* _What you will do_: The listing below begins with the first line you should copy; stop after the line containing "cy.caustics_reflective = False;", and drop every picture.

* _Raw data_:
-.-.-

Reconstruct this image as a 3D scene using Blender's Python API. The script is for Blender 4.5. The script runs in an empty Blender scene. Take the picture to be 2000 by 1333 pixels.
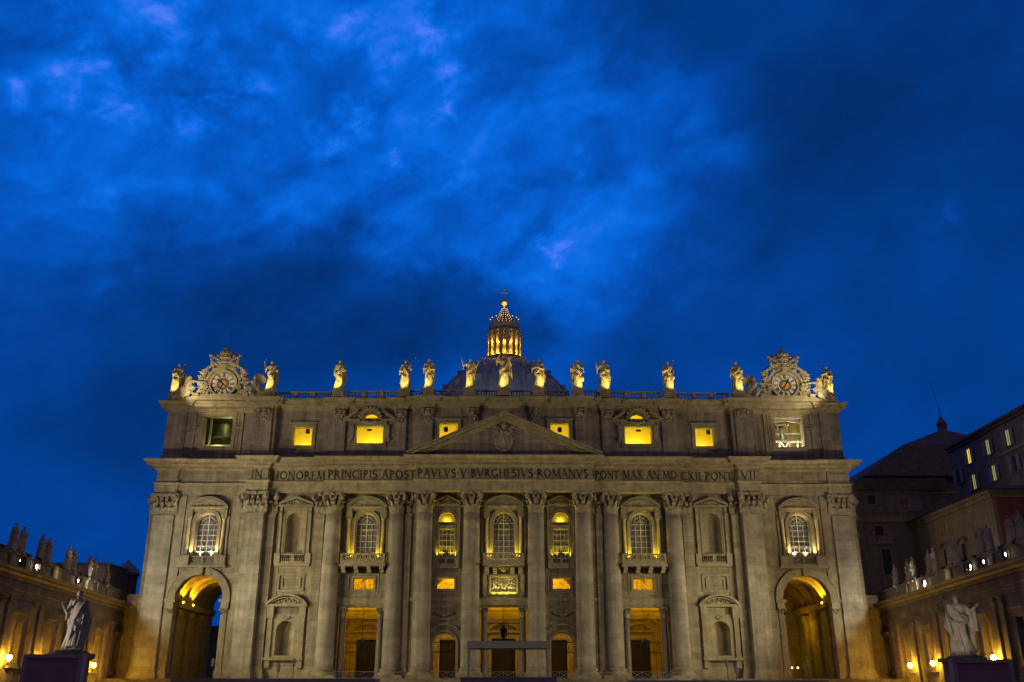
import bpy, bmesh, math, random
from mathutils import Vector, Matrix
from mathutils.geometry import tessellate_polygon
R = math.radians; PI = math.pi; sin = math.sin; cos = math.cos
rnd = random.Random(7)
scene = bpy.context.scene
col = scene.collection

# ------------------------------------------------------------------ camera
cam_d = bpy.data.cameras.new('camera'); cam = bpy.data.objects.new('camera', cam_d); col.objects.link(cam)
cam.location = (0, -147, 1.6); cam.rotation_euler = (R(90 + 20.6), 0, R(-0.5))
cam_d.sensor_width = 36; cam_d.lens = 36 * 1833 / 2000; cam_d.clip_end = 5000; cam_d.clip_start = 0.5
scene.camera = cam
scene.view_settings.view_transform = 'Standard'; scene.view_settings.look = 'None'
scene.view_settings.exposure = 0; scene.view_settings.gamma = 1
scene.render.engine = 'CYCLES'
cy = scene.cycles
cy.use_denoising = True; cy.max_bounces = 5; cy.diffuse_bounces = 3; cy.glossy_bounces = 2
cy.sample_clamp_indirect = 4.0; cy.sample_clamp_direct = 0
cy.caustics_reflective = False; cy.caustics_refractive = False

# ------------------------------------------------------------------ light levels (tuned here)
FLOOD = 62000.0; FLOOD_C = (1.0, 0.83, 0.42)
STATUE_W = 1150.0; STATUE_C = (1.0, 0.72, 0.16)
SODIUM = (1.0, 0.53, 0.03)
YEL = (1.0, 0.75, 0.04)

# ------------------------------------------------------------------ world: blue hour sky with clouds
world = bpy.data.worlds.new('World'); scene.world = world; world.use_nodes = True
nt = world.node_tree; nt.nodes.clear(); N = nt.nodes; L = nt.links
def wn(t, **k):
    n = N.new(t)
    for a, b in k.items(): setattr(n, a, b)
    return n
def wmath(op, a, b=None, c=None, clamp=False):
    n = wn('ShaderNodeMath', operation=op); n.use_clamp = clamp
    for i, v in enumerate((a, b, c)):
        if v is None: continue
        if isinstance(v, (int, float)): n.inputs[i].default_value = v
        else: L.new(v, n.inputs[i])
    return n.outputs[0]
tc = wn('ShaderNodeTexCoord'); gen = tc.outputs['Generated']
sky = wn('ShaderNodeTexSky', sky_type='NISHITA'); sky.sun_disc = False
sky.sun_elevation = R(-4.0); sky.sun_rotation = R(200)
def pix_dir(x, y):                    # direction of a part of the sky
    p = R(20.6); yw = R(0.5); a = (x - 1000) / 1833; b = -(y - 666) / 1833
    d = Vector((a, cos(p) - b * sin(p), sin(p) + b * cos(p)))
    return Vector((d.x * cos(yw) + d.y * sin(yw), d.y * cos(yw) - d.x * sin(yw), d.z)).normalized()
def blob(x, y, r, w=None, k=0.1):     # 1 in the middle of a cloud bank, 0 outside
    d = pix_dir(x, y)
    v = wn('ShaderNodeVectorMath', operation='DISTANCE'); L.new(w or warp, v.inputs[0]); v.inputs[1].default_value = d
    m = wn('ShaderNodeMapRange', interpolation_type='SMOOTHSTEP')
    L.new(v.outputs['Value'], m.inputs[0])
    m.inputs[1].default_value = r / 1833 * 1.15; m.inputs[2].default_value = r / 1833 * k
    m.inputs[3].default_value = 0; m.inputs[4].default_value = 1
    return m.outputs[0]
def noise(vec, scale, detail=6, rough=0.55, dist=0.0, offs=(0, 0, 0), rot=0):
    mr = wn('ShaderNodeMapping'); L.new(vec, mr.inputs[0]); mr.inputs['Rotation'].default_value = (0, R(rot), 0)
    mp = wn('ShaderNodeMapping'); L.new(mr.outputs[0], mp.inputs[0]); mp.inputs['Scale'].default_value = scale
    mp.inputs['Location'].default_value = offs
    n = wn('ShaderNodeTexNoise'); L.new(mp.outputs[0], n.inputs['Vector']); n.inputs['Scale'].default_value = 1.0
    n.inputs['Detail'].default_value = detail; n.inputs['Roughness'].default_value = rough; n.inputs['Distortion'].default_value = dist
    return n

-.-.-

* _Task result_:
Reconstruct this image as a 3D scene using Blender's Python API. The script is for Blender 4.5. The script runs in an empty Blender scene. Take the picture to be 2000 by 1333 pixels.
import bpy, bmesh, math, random
from mathutils import Vector, Matrix
from mathutils.geometry import tessellate_polygon
R = math.radians; PI = math.pi; sin = math.sin; cos = math.cos
rnd = random.Random(7)
scene = bpy.context.scene
col = scene.collection

# ------------------------------------------------------------------ camera
cam_d = bpy.data.cameras.new('camera'); cam = bpy.data.objects.new('camera', cam_d); col.objects.link(cam)
cam.location = (0, -147, 1.6); cam.rotation_euler = (R(90 + 20.6), 0, R(-0.5))
cam_d.sensor_width = 36; cam_d.lens = 36 * 1833 / 2000; cam_d.clip_end = 5000; cam_d.clip_start = 0.5
scene.camera = cam
scene.view_settings.view_transform = 'Standard'; scene.view_settings.look = 'None'
scene.view_settings.exposure = 0; scene.view_settings.gamma = 1
scene.render.engine = 'CYCLES'
cy = scene.cycles
cy.use_denoising = True; cy.max_bounces = 5; cy.diffuse_bounces = 3; cy.glossy_bounces = 2
cy.sample_clamp_indirect = 4.0; cy.sample_clamp_direct = 0
cy.caustics_reflective = False; cy.caustics_refractive = False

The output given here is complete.